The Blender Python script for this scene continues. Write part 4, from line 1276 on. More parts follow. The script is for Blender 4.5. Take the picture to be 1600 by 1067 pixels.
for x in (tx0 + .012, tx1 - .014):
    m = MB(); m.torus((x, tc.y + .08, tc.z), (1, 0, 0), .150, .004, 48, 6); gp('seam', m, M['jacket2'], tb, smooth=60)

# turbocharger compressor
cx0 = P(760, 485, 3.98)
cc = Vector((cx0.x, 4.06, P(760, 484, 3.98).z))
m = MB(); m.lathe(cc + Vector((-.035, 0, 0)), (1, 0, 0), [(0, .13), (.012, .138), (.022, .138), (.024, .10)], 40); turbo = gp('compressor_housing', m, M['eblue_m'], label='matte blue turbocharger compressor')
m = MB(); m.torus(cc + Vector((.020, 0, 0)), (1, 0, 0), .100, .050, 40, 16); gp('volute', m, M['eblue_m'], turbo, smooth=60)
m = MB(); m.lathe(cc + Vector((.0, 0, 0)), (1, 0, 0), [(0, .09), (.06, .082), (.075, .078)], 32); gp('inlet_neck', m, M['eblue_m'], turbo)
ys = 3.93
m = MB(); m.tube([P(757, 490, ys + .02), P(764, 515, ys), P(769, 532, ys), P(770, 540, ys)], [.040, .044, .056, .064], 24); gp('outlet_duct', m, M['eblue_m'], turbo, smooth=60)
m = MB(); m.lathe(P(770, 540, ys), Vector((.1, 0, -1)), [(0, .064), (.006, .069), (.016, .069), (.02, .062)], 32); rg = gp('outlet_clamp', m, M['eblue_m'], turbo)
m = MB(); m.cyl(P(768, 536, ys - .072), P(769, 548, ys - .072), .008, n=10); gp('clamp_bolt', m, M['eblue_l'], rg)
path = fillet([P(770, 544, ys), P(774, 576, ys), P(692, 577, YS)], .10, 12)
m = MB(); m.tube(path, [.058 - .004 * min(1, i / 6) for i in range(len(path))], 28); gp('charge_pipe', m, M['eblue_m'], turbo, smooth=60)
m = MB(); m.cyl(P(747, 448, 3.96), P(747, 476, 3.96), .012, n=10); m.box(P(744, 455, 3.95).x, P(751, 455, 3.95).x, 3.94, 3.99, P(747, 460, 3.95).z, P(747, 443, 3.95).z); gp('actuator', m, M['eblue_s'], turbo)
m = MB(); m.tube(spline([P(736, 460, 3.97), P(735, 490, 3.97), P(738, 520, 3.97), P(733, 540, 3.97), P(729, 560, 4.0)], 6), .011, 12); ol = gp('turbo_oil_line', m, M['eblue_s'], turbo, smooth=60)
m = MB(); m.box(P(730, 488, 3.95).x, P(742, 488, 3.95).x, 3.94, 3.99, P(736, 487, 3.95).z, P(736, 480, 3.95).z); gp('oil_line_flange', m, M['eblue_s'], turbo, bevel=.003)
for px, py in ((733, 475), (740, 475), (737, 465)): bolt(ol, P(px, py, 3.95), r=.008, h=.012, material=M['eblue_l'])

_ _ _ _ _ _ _

» Requirement: From the opening line of the data above through the line that contains "m = MB(); m.torus((x, tc.y", please print each line as it stands and only those lines.

» Finished exercise:
The Blender Python script for this scene continues. Write part 4, from line 1276 on. More parts follow. The script is for Blender 4.5. Take the picture to be 1600 by 1067 pixels.
for x in (tx0 + .012, tx1 - .014):
    m = MB(); m.torus((x, tc.y + .08, tc.z), (1, 0, 0), .150, .004, 48, 6); gp('seam', m, M['jacket2'], tb, smooth=60)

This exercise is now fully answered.